I’m not sure I have a relationship with Jesus- at least not in the same way I can talk with a friend over coffee.
I used to define a relationship as what happened between me and my friends, or my dad, or my girlfriend.
And that didn’t look at all like what I had with God. He wouldn’t show up when we planned to meet. He wouldn’t politely speak when I asked him a question. He wouldn’t do me favors that I asked him for, even when I did stuff for him.
So after about three decades of this it’s pretty easy to think that maybe this is no relationship at all.
For some reason, however, I haven’t left, and i still pray every day. I think really, every day.
and. . .
Every once in a while I realize that I have never gone a day without having food. I have food every day. EVERY DAY. And I realize that in this month I am wiser, more mature, and more at peace with everything roaring around me as much or more than any month before. Someone seems to be guiding me true.
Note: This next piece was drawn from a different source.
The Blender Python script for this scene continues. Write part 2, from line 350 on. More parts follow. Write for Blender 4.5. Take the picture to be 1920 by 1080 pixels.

So I’ve started picturing my relationship with God as different than my other ones. Maybe a good analogy is that my life is a big wooden ship floating through 80 years of expansive sea. I have surrendered the helm to this old stoic guy, that rarely says anything, but he’s listening as I sit by his side and tell him what I want, and what I’m scared of and stuff. I’ll try to tell him where I’m pretty sure we should go, but rarely does he swing the steering wheel around to go where I think we should go. But sometimes I guess he does, and he seems happy to show me what’s over there too.
But what I’m trying to say is that I thought he would chat with me over coffee, or instruct me with obvious words like my father. But instead I think he quietly guides my life, hearing everything I say to him. He leads me into new waters, sometimes hard, but good. And every now and then he’ll turn and whisper something to me over the storm. And if I’m sitting close enough, I can hear it.
But most of the time I feel like a little kid at his side talking my head off about the clouds, or nagging him about the stormy waves or saying “lookit! lookit!” every time he drives us into a painted sunset. And I think that slight smile he’s holding back says things too deep for me to understand except that he thinks I’m adorable and that he has found something worth protecting from all the squalls and serpents and hard metal subs that he allowed to exist and then defeated for us.
Though he doesn’t talk a lot, I think he is closer than the person across the table at the coffee shop. I surmise that he is closer to me than my own thoughts, my own breath. Maybe that’s why he doesn’t need to use words to get to my heart.
And his voice is deeper than a tinny phone voice with a specific language or specific accent. Sometimes I feel like he speaks to me with words, but maybe His words are also the people, circumstances, struggles, victories he puts in my path every day, that deeply form my heart and that lead me to become who he knows I can be. If I trust all these things are from him, I can learn from them all. Maybe this is how he gives advice.
And my only role is to let the dark waves crest over the bow of my ship, and still trust his hands at my helm. And then to cling to and cry on him when I’m scared and exhausted. When I am at my wit’s end, I am to simply fall asleep as close to him as I can, and trust him to sail my ship through the night. Then I am to get up the next morning, or maybe it will take a whole season of waiting, but eventually I will see that he has steered us true, into still waters yet again, and then I’ll continue chatting his ears off like a little kid by my father who thinks i’m adorable. Every day. Every day.